Mr Speaker, it is quite possible, were we a government prone to want to dither over such matters, to construct a scenario where we never had to make a decision on this matter. There are, I have to say to Ms Tucker, some very attractive angles in not making a decision on this matter, because, as I said this morning, I do not pretend that a decision of this kind is a passport to popularity. But, Mr Speaker, I will say this to Ms Tucker once again, as I have said many times before: We have put on the table a proposal and a timetable around that proposal because we believe that the problem facing the ACT warrants that degree of urgency; not because we have made up in our own heads some imminent problem, some imminent deadline, but because we have been told by among the best possible consultants in this field that that is the fact.

I come back to what I said the other day. Governments have been known to fall on ignoring advice of that kind of a much less serious nature. If the setting were reversed and there was some urgent advice, for example, about an imminent environmental crisis and we chose to ignore the advice of that kind that was coming through from very reliable expert sources, we would be condemned by, among other people, Ms Tucker for ignoring the evidence coming forward in that way. We are not going to do that, Mr Speaker. The advice has been extensive, expensive and, I think, fairly comprehensive.

Mr Corbell: And flawed.

MR HUMPHRIES: Those opposite have had to say that the advice is flawed because their position all along has been that privatisation is wrong. It follows that they have to find some way of being able to say that these pre-eminent experts in this field, the largest merchant bank in the world, as I understand it, somehow do not have the wherewithal to put together a comprehensive and accurate report. Those opposite have to say it, otherwise they are left in the position of saying, "The evidence is this, but we are going to say, notwithstanding it, that".

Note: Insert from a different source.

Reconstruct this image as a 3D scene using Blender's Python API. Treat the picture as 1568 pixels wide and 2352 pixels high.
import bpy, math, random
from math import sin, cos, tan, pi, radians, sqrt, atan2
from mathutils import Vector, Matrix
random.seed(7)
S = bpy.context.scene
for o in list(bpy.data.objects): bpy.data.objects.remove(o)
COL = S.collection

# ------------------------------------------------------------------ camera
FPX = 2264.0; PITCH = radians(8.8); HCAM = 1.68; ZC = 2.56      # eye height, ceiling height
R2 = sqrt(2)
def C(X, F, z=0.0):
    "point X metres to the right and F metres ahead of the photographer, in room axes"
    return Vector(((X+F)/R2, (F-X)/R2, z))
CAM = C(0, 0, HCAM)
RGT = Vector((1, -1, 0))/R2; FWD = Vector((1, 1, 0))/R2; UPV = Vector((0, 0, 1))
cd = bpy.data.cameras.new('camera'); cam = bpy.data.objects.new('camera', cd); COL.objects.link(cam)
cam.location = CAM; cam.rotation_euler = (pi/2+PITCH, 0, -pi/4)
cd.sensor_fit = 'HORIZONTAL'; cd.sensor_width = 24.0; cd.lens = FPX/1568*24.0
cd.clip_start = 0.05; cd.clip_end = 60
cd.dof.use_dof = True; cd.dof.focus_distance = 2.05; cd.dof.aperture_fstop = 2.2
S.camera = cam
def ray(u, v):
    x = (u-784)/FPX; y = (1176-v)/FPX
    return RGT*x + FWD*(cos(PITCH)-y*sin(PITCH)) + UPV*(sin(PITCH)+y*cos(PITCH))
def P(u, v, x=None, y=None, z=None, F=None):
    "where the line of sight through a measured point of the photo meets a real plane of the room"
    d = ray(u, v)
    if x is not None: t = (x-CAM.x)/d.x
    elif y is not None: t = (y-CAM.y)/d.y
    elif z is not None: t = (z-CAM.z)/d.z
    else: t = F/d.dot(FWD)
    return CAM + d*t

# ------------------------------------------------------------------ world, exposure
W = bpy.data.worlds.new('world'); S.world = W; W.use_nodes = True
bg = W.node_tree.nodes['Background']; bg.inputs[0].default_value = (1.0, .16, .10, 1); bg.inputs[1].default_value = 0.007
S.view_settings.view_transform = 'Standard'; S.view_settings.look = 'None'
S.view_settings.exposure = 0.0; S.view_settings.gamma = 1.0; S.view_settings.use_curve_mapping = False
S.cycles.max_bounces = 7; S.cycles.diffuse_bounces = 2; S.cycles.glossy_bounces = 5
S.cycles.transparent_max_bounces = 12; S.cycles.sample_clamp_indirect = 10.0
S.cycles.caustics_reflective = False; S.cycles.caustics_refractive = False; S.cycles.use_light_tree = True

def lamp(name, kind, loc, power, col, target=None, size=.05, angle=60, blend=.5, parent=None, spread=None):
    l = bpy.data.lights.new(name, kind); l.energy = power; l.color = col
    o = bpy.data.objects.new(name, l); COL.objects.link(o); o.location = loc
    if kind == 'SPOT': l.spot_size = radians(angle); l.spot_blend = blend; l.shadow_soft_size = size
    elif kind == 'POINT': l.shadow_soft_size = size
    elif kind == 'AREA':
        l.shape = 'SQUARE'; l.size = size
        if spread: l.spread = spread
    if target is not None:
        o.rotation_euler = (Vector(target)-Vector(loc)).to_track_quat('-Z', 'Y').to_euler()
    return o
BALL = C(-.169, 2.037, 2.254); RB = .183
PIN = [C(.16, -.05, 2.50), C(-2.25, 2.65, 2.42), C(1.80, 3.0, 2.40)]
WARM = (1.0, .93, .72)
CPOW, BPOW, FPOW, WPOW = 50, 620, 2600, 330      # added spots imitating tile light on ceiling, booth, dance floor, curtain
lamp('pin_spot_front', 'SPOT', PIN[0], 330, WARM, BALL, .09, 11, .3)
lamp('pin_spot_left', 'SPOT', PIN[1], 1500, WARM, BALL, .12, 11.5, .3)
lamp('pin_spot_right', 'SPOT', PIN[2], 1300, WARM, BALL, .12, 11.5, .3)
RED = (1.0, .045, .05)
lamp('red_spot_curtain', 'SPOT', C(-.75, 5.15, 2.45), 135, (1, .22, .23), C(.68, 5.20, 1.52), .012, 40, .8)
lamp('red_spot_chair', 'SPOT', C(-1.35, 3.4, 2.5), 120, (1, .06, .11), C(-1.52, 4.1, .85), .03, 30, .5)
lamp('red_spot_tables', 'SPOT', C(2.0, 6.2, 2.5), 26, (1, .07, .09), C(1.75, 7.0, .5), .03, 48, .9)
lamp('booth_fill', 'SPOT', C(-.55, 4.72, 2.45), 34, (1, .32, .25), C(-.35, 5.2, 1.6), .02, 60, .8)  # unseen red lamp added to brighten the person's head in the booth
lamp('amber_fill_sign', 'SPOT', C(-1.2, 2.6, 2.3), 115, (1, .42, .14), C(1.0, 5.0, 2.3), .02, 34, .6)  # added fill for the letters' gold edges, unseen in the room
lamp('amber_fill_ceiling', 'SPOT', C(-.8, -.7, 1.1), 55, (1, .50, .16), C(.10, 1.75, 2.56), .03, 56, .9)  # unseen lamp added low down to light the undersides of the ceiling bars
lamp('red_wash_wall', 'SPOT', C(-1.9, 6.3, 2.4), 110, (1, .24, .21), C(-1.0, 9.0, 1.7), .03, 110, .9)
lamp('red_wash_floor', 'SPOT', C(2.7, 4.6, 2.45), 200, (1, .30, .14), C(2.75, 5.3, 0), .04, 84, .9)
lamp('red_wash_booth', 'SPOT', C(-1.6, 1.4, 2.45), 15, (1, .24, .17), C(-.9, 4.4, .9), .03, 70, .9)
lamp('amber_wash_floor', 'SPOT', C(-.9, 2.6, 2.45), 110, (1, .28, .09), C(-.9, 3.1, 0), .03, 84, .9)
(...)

Mr Speaker, we do not have the luxury of resorting to that little intellectual device. We have the responsibility of offering good government to this Territory as best we can perceive it. That imposes on us, I believe, an obligation to act where the public interest demands. Mr Speaker, we propose to do so. We have set out a timetable for that. We have allowed for what I think is reasonable public discussion and Assembly information-gathering over that period of time and we will propose to the Assembly in December that a decision be made on that matter.

MS TUCKER: I have a supplementary question, Mr Speaker. I take that to be a no to my question. Was that a no?

Mr Humphries: Yes, I did say no, Ms Tucker.

MS TUCKER: Okay. You have just said that you believe that you have a responsibility to have good government. I am just curious to know how you can actually fill that responsibility when you are reluctant to look at the impacts on consumer business and employee objectives. How do you reconcile that with your statement about endless information and a bottomless well? Are there any factors that you believe have not been adequately addressed in the reviews that you have undertaken to this point?